ATLANTA — There are times when you watch Jacob deGrom and think he may never give up a run again.
“Gosh, the level he pitches at, people expect perfection every time he cocks his arm,” Buck Showalter said.
Watching him give up three runs — two in the same inning, no less — can feel like witnessing an unnatural earthly phenomenon. When the Braves tagged him for three runs on Thursday night, the planet did not start spinning backward and rain didn’t fall upward, but the final baserunner he allowed wound up being the winning run in Atlanta’s 3-2 victory.
After this series kicked off with three bizarre games, two of which were interrupted by rain, Thursday’s finale was the marquee game that fans were promised. Max Fried matched deGrom in effectiveness and his bullpen dealt two innings of fire, putting a bow on a tight game that was fraught with tension throughout.
“We won four when we were back at our place,” Brandon Nimmo said, referencing last weekend’s series at Citi Field. “They won three when we were here. I’m not that disappointed.”
“It’s definitely disappointing,” deGrom countered. “I wanted to come in here and win all four games. I’m disappointed with it, but we’ve gotta go play tomorrow.”

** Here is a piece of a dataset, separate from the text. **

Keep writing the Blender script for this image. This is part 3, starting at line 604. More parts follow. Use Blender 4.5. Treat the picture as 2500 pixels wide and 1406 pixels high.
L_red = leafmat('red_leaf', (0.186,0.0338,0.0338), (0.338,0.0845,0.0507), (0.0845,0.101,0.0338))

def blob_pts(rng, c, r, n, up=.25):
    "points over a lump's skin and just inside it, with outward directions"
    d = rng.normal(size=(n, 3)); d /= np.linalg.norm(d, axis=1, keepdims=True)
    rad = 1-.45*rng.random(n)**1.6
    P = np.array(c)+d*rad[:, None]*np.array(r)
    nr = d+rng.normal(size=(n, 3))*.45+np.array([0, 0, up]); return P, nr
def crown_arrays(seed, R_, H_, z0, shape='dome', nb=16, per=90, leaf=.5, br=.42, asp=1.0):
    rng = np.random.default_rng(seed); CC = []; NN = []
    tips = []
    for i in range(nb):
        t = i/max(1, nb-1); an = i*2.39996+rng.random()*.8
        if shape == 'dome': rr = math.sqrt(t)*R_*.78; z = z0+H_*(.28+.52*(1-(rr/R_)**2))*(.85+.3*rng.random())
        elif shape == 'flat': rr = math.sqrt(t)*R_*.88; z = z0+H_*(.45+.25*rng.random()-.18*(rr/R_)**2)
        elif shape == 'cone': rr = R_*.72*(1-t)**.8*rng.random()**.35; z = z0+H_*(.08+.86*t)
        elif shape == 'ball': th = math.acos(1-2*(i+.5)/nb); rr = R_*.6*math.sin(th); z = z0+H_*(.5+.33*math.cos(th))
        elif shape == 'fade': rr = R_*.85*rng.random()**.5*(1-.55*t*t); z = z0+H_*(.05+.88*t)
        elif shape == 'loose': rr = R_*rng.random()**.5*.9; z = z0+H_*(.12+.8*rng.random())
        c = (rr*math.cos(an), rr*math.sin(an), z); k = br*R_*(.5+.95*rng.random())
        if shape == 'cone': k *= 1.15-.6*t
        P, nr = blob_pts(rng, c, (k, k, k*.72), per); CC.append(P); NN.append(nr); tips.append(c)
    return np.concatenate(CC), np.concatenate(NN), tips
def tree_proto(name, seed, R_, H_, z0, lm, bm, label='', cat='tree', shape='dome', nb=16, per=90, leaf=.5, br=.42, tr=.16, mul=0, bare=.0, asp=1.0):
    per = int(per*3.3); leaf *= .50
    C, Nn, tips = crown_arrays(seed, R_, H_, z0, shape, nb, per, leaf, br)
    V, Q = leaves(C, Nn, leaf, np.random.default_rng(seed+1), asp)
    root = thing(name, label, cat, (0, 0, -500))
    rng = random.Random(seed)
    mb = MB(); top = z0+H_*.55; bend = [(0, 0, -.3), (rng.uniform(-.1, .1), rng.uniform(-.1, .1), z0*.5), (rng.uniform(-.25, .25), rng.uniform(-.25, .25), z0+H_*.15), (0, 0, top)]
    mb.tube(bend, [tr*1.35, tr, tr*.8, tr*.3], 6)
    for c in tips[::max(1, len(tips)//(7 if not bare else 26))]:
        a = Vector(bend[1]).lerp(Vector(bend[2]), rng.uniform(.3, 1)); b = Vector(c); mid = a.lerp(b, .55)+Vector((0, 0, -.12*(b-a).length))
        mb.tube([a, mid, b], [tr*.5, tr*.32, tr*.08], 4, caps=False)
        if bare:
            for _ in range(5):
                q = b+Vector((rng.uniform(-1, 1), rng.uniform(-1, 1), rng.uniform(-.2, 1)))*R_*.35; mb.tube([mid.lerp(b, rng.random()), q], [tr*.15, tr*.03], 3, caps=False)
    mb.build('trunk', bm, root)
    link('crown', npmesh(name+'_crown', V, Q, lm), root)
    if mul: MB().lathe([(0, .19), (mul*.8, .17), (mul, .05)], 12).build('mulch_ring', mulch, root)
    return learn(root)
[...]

Once the Braves got their second run on an Austin Riley RBI single, the Mets’ legend entered deGrominator mode. He set down the next 12 hitters in order, delivering strikeouts to five of them. The reign over Atlanta’s lineup ended when rookie second baseman Vaughn Grissom slapped an infield single that fellow rookie Brett Baty just couldn’t corral. It will live in the hypothetical world forever, but it’s not hard to imagine injured infielder Luis Guillorme — known in the Mets’ clubhouse as “The Bearded Magician” — making that play.
Playing in just his second MLB game, and not someone who’s known for their defense at all, the 22-year-old third baseman lunged to his left and made a diving attempt on the ball. As Baty tried to gather himself to throw across the diamond, the ball didn’t come with him. Instead, it sat next to him on the ground, having popped out of his glove to open a door that the Braves rammed through.
With Seth Lugo now pitching, Michael Harris II rolled a ground ball through the Mets’ infield shift. It was not hit hard, and with a normal defensive alignment it would have ended the inning. But with a full count and two outs, Grissom got a head start from first, and Brandon Nimmo’s throw to the plate left something to be desired. It had to get cut off by first baseman Darin Ruf, who wheeled and fired to the plate just as Grissom was slip n’ sliding across home.
“You hate going 3-2 in that count,” Showalter lamented. “You know you’re susceptible to things like that.”
“That ball was hit in the right spot,” Nimmo said. “Kudos to him for putting it in play. Good things happen when you put the ball in play. The only thing I wish I would have done, maybe, is let it rip to home plate.”
Lugo did his job in getting some weak contact on the ground, but that placement was just divine enough for the Braves to capitalize, creating the familiar situation of deGrom taking the loss in a game where he pitched wonderfully. For deGrom, the velocity is there, the demeanor never left, and the only question entering the night was when the Mets would feel comfortable extending him to a standard workload.
That happened on Thursday. He exceeded the 76-pitch threshold for the first time this season. After throwing exactly 76 in each of his last two starts, deGrom was on the hill for 95 pitches on Thursday. He also pitched into the seventh inning, making the seventh “up” for the first time in over a calendar year.
If there was ever a game to let him eat, this was the one. The Mets were playing their most direct competition for a top-two playoff seed, a team that had their best pitcher on the mound as well, and the Mets were looking to avoid losing the series. While they didn’t get that outcome, knowing that deGrom is not going to shrivel if he sees the seventh inning is another huge step in his comeback.
“It felt good,” deGrom said. “It felt like I still had it. I actually feel like my slider got better later in the game.”
Interestingly, deGrom used his slider as his primary pitch. He threw 48% sliders compared to 40% fastballs and somehow threw a slider at 96.1 miles per hour. The raw velocity numbers are becoming less and less eye-popping as the baseball world re-familiarizes itself with deGrom’s absurd arm. But the extreme confidence in the slider is worth monitoring, particularly as other teams pick up on this latest trick of his.
The Mets now escape Truist Park, a venue where they were rained on multiple times, lost three games and had two starting pitchers get hurt. The next time they come back will be the first weekend of October for their final road series of the year.
If anything can get football-obsessed Georgia to take their eyes off the gridiron for a weekend, it’ll be that.